## REQUIRED TASK
Go through the material below and copy all lines with "picture".

## EXERCISE DATA

## BEGIN

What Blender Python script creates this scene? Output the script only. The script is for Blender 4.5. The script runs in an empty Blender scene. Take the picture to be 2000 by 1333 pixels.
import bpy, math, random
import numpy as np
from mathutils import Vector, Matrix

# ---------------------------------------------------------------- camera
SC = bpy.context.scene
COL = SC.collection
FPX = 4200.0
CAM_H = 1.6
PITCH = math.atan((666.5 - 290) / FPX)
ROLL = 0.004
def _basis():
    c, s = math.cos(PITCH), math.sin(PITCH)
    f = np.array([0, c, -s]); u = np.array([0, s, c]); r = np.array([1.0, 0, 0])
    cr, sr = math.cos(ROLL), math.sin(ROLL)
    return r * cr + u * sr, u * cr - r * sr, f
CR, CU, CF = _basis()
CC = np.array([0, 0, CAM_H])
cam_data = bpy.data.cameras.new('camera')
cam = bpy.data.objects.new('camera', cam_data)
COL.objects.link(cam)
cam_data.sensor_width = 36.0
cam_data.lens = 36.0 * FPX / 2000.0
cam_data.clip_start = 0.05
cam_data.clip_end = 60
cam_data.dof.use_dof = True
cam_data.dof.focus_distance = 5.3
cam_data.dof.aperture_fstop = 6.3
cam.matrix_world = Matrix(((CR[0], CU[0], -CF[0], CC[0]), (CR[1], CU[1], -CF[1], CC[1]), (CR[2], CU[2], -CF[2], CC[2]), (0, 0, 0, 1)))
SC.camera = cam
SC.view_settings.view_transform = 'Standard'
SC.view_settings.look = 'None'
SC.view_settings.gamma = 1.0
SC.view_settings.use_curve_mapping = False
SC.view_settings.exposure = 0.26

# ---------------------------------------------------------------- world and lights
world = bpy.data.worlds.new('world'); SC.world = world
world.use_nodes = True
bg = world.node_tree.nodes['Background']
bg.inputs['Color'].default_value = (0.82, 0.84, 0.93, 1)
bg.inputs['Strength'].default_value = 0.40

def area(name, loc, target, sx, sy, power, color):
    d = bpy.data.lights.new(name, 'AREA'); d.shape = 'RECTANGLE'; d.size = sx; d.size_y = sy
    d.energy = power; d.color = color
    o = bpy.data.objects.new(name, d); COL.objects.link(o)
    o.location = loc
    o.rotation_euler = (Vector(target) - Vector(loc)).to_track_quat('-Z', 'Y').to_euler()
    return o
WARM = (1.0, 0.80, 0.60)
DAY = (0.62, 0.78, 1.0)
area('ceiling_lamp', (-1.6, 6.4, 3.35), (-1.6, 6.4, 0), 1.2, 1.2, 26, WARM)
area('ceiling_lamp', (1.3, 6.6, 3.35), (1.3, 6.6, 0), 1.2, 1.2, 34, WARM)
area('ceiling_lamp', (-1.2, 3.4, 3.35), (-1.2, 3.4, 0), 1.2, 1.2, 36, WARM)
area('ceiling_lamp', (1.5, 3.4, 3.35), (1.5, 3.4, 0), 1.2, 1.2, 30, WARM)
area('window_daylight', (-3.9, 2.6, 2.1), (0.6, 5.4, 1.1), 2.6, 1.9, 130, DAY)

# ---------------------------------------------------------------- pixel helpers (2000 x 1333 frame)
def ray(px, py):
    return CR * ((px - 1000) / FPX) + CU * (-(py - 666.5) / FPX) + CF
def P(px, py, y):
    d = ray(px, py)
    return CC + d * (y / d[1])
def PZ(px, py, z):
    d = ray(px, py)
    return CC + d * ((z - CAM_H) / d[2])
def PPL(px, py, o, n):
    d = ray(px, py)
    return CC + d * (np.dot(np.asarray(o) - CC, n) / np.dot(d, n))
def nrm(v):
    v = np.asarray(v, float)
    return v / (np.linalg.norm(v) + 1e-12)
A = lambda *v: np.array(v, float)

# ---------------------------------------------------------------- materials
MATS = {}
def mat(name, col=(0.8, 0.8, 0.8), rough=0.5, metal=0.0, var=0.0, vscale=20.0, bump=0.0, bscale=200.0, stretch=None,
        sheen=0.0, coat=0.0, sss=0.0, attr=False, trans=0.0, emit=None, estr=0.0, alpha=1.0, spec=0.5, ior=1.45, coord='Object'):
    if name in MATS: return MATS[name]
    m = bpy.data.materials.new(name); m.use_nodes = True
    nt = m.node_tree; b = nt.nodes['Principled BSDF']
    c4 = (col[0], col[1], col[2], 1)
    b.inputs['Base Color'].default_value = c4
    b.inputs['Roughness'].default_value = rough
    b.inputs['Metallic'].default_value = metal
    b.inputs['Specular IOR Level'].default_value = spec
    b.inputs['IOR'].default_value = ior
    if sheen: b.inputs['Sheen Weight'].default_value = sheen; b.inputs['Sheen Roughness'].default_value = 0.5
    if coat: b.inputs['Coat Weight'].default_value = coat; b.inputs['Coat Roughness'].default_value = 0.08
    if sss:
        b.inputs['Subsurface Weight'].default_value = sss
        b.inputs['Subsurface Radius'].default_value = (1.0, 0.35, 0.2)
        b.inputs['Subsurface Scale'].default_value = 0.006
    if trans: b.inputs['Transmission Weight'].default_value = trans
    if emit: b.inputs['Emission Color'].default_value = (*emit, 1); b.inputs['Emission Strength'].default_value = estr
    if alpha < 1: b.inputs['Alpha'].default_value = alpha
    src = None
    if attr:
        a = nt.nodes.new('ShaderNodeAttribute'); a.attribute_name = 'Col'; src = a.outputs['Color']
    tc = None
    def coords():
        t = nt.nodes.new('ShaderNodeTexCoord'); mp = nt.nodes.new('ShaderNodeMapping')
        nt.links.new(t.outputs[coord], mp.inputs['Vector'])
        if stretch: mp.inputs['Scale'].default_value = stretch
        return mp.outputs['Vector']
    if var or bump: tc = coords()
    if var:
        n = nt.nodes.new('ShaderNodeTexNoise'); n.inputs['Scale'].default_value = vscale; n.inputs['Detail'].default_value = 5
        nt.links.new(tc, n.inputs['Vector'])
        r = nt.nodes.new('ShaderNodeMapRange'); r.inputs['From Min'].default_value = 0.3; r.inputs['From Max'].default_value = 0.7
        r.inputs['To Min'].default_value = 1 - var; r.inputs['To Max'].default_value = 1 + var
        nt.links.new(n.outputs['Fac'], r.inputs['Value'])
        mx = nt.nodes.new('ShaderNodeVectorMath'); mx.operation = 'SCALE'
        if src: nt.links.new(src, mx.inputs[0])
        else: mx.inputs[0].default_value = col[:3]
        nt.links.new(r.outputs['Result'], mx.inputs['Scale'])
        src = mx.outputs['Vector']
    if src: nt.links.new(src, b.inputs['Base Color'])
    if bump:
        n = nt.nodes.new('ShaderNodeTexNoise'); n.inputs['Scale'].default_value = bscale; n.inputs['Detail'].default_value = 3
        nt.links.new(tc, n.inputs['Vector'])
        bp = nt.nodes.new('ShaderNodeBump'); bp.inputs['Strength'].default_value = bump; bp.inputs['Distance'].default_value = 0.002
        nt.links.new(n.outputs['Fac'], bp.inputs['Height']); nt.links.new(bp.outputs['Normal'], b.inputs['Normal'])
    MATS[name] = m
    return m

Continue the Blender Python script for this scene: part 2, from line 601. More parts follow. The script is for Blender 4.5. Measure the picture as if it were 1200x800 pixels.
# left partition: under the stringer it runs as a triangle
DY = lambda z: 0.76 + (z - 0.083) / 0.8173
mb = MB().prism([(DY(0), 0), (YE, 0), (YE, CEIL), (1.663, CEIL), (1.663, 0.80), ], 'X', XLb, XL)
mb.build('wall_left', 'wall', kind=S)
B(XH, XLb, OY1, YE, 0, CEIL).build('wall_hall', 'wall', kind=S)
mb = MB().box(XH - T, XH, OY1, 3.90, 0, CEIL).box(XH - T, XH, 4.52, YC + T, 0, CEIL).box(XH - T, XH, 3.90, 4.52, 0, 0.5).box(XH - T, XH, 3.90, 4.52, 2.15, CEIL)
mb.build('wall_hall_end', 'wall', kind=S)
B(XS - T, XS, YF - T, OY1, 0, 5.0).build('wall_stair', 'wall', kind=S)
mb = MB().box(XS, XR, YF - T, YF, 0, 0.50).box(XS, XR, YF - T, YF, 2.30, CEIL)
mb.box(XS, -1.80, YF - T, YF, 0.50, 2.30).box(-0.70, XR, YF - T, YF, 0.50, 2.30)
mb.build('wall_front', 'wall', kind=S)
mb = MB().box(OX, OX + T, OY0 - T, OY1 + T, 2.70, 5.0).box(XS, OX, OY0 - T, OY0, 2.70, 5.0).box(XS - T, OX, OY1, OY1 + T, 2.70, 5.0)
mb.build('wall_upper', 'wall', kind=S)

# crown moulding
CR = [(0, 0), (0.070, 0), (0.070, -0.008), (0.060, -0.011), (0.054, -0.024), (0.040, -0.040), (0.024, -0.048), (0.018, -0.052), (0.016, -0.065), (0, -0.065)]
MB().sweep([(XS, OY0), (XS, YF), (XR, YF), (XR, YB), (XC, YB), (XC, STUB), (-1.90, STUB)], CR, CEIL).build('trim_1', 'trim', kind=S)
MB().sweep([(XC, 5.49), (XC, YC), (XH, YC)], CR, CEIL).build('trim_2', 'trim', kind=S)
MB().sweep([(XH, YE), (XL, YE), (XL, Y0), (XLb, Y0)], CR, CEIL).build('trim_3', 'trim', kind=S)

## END

## TASK ANSWER
What Blender Python script creates this scene? Output the script only. The script is for Blender 4.5. The script runs in an empty Blender scene. Take the picture to be 2000 by 1333 pixels.
Continue the Blender Python script for this scene: part 2, from line 601. More parts follow. The script is for Blender 4.5. Measure the picture as if it were 1200x800 pixels.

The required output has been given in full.